IŞİD eylemlere devam ederken, Irak’ın bölünme senaryoları da sahneye konuluyor.
Özellikle; üçe bölünmek istenen Irak’ta, Peşmergelerin Kerkük’ü tam olarak ele geçirmesi önemli bir “safha” olarak değerlendiriliyorsa da IŞİD’in bu petrol bölgesinden vaz geçmediği sanılıyor.
Aslında Peşmergeler öteden beri Kerkük’ü, Kutsal Kudüs’e benzetiyor.
Kerkük’ün söylendiği ve bilindiği kadar hem petrol kaynakları hem de rafineri kapasitesi önemli bir potansiyel teşkil ediyor.

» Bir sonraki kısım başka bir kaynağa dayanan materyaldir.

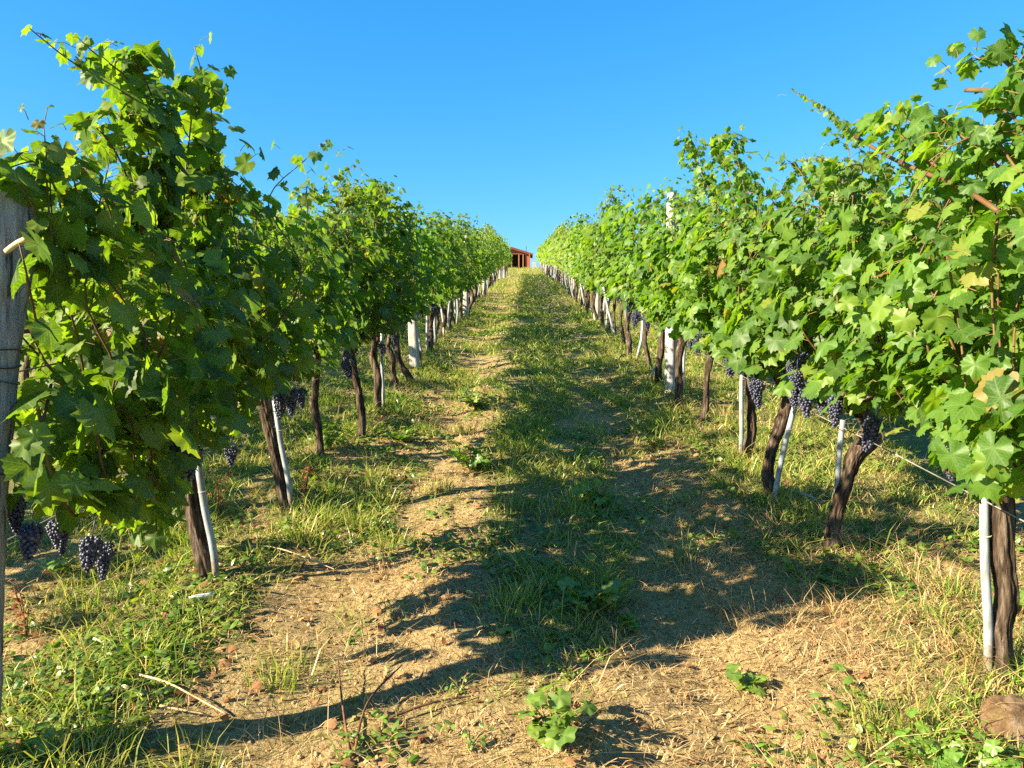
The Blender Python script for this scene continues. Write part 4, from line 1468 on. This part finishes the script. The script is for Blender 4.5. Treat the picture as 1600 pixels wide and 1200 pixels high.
pc = MB()
q = at_ground(315, 938)
P = np.array([[-.045, -.018, .012], [-.02, -.006, .016], [.02, .008, .018], [.045, .02, .02]])
pc.add(*tube(P, .011, 12))
tag(link("plastic_tube", pc.mesh("plastic_tube", M['plastic']), None, q), "short white plastic tube lying below the slanting stake of the first vine", "plastic tube")

# brown stone at the right edge
c = at_ground(1592, 1165)
Vt, Ft = ICO2
bms = bmesh.new()
bmesh.ops.create_icosphere(bms, subdivisions=5, radius=1.0)
SV = np.array([v.co[:] for v in bms.verts])
SF = np.array([[v.index for v in f.verts] for f in bms.faces])
bms.free()
dsp = 1 + .30 * fbm(SV[:, 0] * 1.5, SV[:, 1] * 1.5, SV[:, 2] * 1.5, 5, 4) + .10 * fbm(SV[:, 0] * 6, SV[:, 1] * 6, SV[:, 2] * 6, 8, 3)
SV = SV * dsp[:, None] * np.array([.095, .085, .082])
tag(link("stone", MB().add(SV, SF).mesh("stone", M['stone']), None, (c.x + .03, c.y + .05, c.z + .035)), "rough brown stone half hidden in grass by the nearest right row trunk", "stone")
# a few smaller stones
for (px, py, s_) in ((712, 975, .022), (905, 760, .018), (1340, 985, .02)):
    p = at_ground(px, py)
    o = link("pebble", bpy.data.meshes["stone"], None, (p.x, p.y, p.z + s_ * .2))
    o.scale = (s_ * 9, s_ * 9, s_ * 8)
    tag(o, {712: "pale pebble in the shade left of the aisle centre", 905: "pebble at the edge of the right wheel track", 1340: "pebble in the straw left of the white stake"}[px], "pebble")

# dry leaves blown about
n = 3600
x = rng.uniform(-2.3, 2.3, n)
y = 1.6 + 9 * rng.random(n) ** 1.5
k = rng.random(n) < .35 + .65 * (np.exp(-((x + 1.5) / .45) ** 2) + np.exp(-((x - 1.55) / .5) ** 2) + np.exp(-(((x - .25) / .35) ** 2 + ((y - 2.15) / .25) ** 2)))
x, y = x[k], y[k]
n = len(x)
mb = MB()
P = np.stack([x, y, ground_z(x, y) + rng.uniform(.006, .022, n)], -1)
put_leaves(mb, LEAF[1], P, rng.normal(0, .55, (n, 3)) + np.array([0, 0, 1.0]), rng.normal(0, 1, (n, 3)), rng.uniform(.010, .034, n), rng)
tag(link("leaf_litter", mb.mesh("leaf_litter", M['dry_leaf'])), "curled brown dead leaves lying on the soil", "leaf litter", kind="stuff")

# low broad leaved ground cover between the grass
n = 130000
x = rng.uniform(-2.6, 2.6, n)
y = 1.6 + 18 * rng.random(n) ** 1.9
p = np.clip(.5 * grass_density(x, y) + 1.3 * fbm(x * 2.1, y * 1.8, seed=88, oct=3) - .14, 0, 1)
k = rng.random(n) < p
x, y = x[k], y[k]
n = len(x)
mb = MB()
P = np.stack([x, y, ground_z(x, y) + rng.uniform(.005, .04, n)], -1)
put_leaves(mb, OVAL, P, rng.normal(0, .4, (n, 3)) + np.array([0, 0, 1.0]), rng.normal(0, 1, (n, 3)), rng.uniform(.014, .042, n) * (1 + y * .04), rng)
tag(link("ground_cover", mb.mesh("ground_cover", M['cover'], smooth=False)), "low broad leaved ground cover mixed into the grass", "ground cover", kind="stuff")

# ------------------------------------------------------------------ the shed at the top of the hill
sy = 97.0
shed = bpy.data.objects.new("shed", None)
COL.objects.link(shed)
shed.location = (-1.75, sy, gz(0, sy) - .25)
tag(shed, "small red brick shed with open porch and red roof at the hilltop", "shed")
HW, EH, AH = 2.45, 1.95, 2.72


def part(name, mat, fn, parent=shed):
    mb_ = MB()
    fn(mb_)
    return link(name, mb_.mesh(name, M[mat], smooth=False), parent)


ang = math.atan2(AH - EH, HW)
ln = math.hypot(AH - EH, HW) + .22
for s_ in (-1, 1):
    Rm = [[math.cos(ang), 0, s_ * math.sin(ang)], [0, 1, 0], [-s_ * math.sin(ang), 0, math.cos(ang)]]
    cx = s_ * (ln / 2) * math.cos(ang)
    cz = AH - (ln / 2) * math.sin(ang)
    part("roof", 'roof_tile', lambda m_: box(m_, (cx, 2.0, cz + .06), (ln, 5.4, .09), Rm))
    part("fascia", 'fascia', lambda m_: box(m_, (cx, -.73, cz - .04), (ln, .05, .26), Rm))
part("wall", 'dark_board', lambda m_: (box(m_, (0, 2.2, EH / 2 - .2), (2 * HW - .3, .12, EH + .4))))
part("wall", 'brick', lambda m_: box(m_, (HW - .22, .55, EH / 2 - .2), (.16, 3.2, EH + .35)))
part("wall", 'brick', lambda m_: box(m_, (HW - .5, -.3, EH / 2 - .2), (.42, .14, EH + .35)))
part("wall", 'brick', lambda m_: box(m_, (-HW + .22, .55, EH / 2 - .2), (.16, 3.2, EH + .35)))
part("wall", 'dark_board', lambda m_: m_.add([(-HW + .2, 2.15, EH + .003), (HW - .2, 2.15, EH + .003), (0, 2.15, AH - .05), (-HW + .2, 2.25, EH + .003), (HW - .2, 2.25, EH + .003), (0, 2.25, AH - .05)],
                                            [(0, 1, 2), (3, 5, 4), (0, 2, 5), (0, 5, 3), (1, 4, 5), (1, 5, 2), (0, 3, 4), (0, 4, 1)]))
part("beam", 'fascia', lambda m_: box(m_, (0, -.45, EH + .02), (2 * HW - .1, .12, .16)))
for xx in (-1.75, -.06, .88, 1.42):
    part("porch_post", 'timber', lambda m_: box(m_, (xx, -.47, EH / 2 - .25), (.15, .15, EH + .38)))
part("gable", 'timber', lambda m_: m_.add([(-HW + .3, -.35, EH + .1), (HW - .3, -.35, EH + .1), (0, -.35, AH - .08), (-HW + .3, -.28, EH + .1), (HW - .3, -.28, EH + .1), (0, -.28, AH - .08)],
                                          [(0, 1, 2), (3, 5, 4), (0, 2, 5), (0, 5, 3), (1, 4, 5), (1, 5, 2), (0, 3, 4), (0, 4, 1)]))
pz = gz(.02, 94)
o = link("pole", MB().add(*tube([(0, 0, -.1), (0, 0, 1.5), (.01, 0, 2.75)], [.04, .038, .034], 8)).mesh("pole", M['dark_board']), None, (.05, 94, pz))
tag(o, "thin upright pole standing in front of the shed", "pole")
pbk = MB()
box(pbk, (0, 0, .45), (.62, .5, .9))
box(pbk, (0, 0, .93), (.68, .56, .06))
box(pbk, (0, -.26, .45), (.5, .02, .7))
o = link("storage_box", pbk.mesh("storage_box", M['pale_block'], smooth=False), None, (1.15, 96.2, gz(1.15, 96.2) - .05))
tag(o, "pale bluish grey box standing right of the shed", "box")
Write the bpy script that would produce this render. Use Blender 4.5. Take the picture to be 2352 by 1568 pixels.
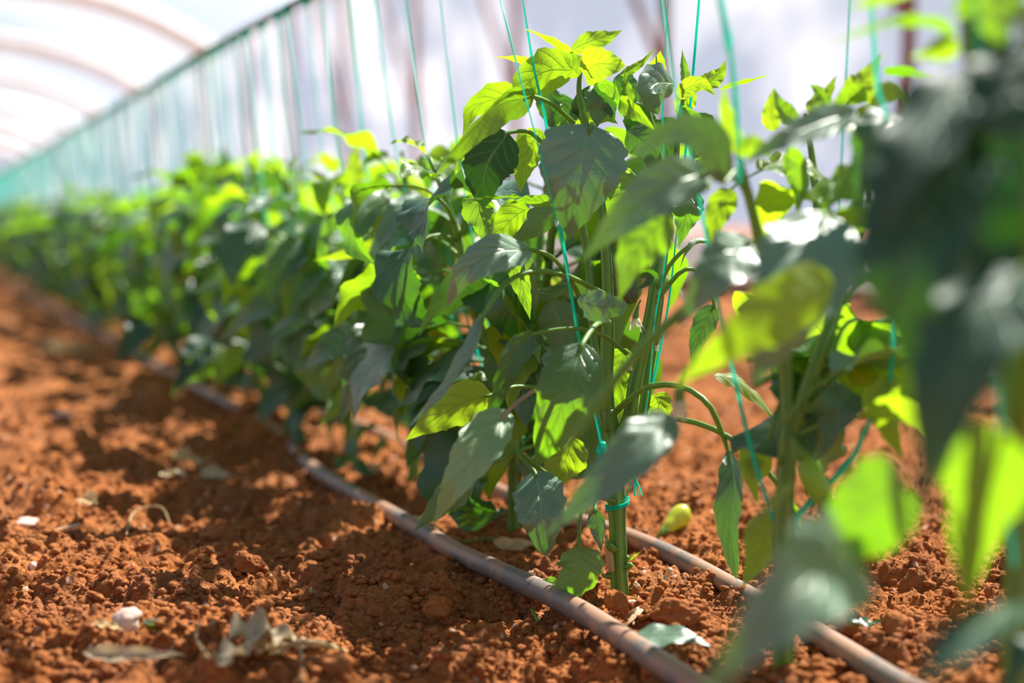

Öte yandan; Peşmerge, Sünni ve Şii üç devlete ayrılması beklenen Irak’ta sayıları 3 milyonu bulan Türkmenlerin de “özerk bölge” kurma hakları ne yazık ki, sadece bir beklenti halini alıyor.
Peşmergelerin bir bağımsız devlet kurma hülyasının, Türkiye tarafından tıpkı İsrail gibi destekleniyor olması “gaflet”ten öte anlam taşıyor.
Kaldı ki, Peşmergelerin artık bağımsız bir Kürt devletinden ve bunu onaylayacak bir referandumdan pervasızca söz etmelerini kabullenmek, karşı gelmemek “ihanet”i bile çağrıştırıyor.
Üstelik şimdilik, nüvesi Irak’ın Kuzeyi’nde atılmak istenen bu Kürt devletinin zaman içinde “Büyük Kürdistan Devleti” haline dönüştürme, Irak’ın yanı sıra Suriye, İran ve ne yazık ki, Türkiye topraklarının da planlandığı açık açık beyan ediliyor.
Oysa, Türkiye olmadan, asla bir Peşmerge devletinin bile hayat bulamayacağı biliniyor.
Zira, hava sahasının ve sınır kapılarının kapanması halinde Peşmerge devletinin yaşayamayacağı hususu her şeyi açıkça anlatıyor.
Bu aşamada, milli bir dış politika uygulanmadığı buna mukabil AKP’nin Başbakanlık bekleyen fakat “sıfır” hale gelen “nazır”ının safsatası sırıtıyor.
Dikkat edilirse, üretilen petrolün paylaşılması bir türlü düzene sokulamıyor ve sıkıntı yaratıyor.
Zaten bu fiili durumda, sanıldığından çok petrolün Peşmergelerin denetimi altında olması tehlikeyi kendiliğinden ortaya çıkarıyor.
Hatırlanırsa, Kerkük-Musul-Telafer’i içine alan Musul bölgesi; 1926 Ankara Anlaşmasına göre, Irak’ın yönetiminden çıktığı takdirde Türkiye’nin “müdahale” hakkı doğuyor.
Altında Türkiye, Irak ve ABD devletlerinin de mühürleri bulunan bu anlamlı anlaşmanın, yürürlükte olduğu sanki unutuluyor.
Türkiye, değil müdahale hakkını kullanmayı bunu “terennüm” etmeye bile yanaşmıyor.
Bu koz ile Iraklı Türklerin haklarının yanı sıra can güvenliklerinin de koruma altına alınması gerekiyor.
Durum böylesine bir “hassasiyet” taşıyorken, AKP hükümetinin sorumsuzluğu gün be gün artıyor.
Nerden bakılırsa bakılsın, ABD’nin güvenlik kuvvetlerimize çuval giydirmesinden sonra, Türkiye’nin Irak dış politikasının da çuvalladığı görülüyor.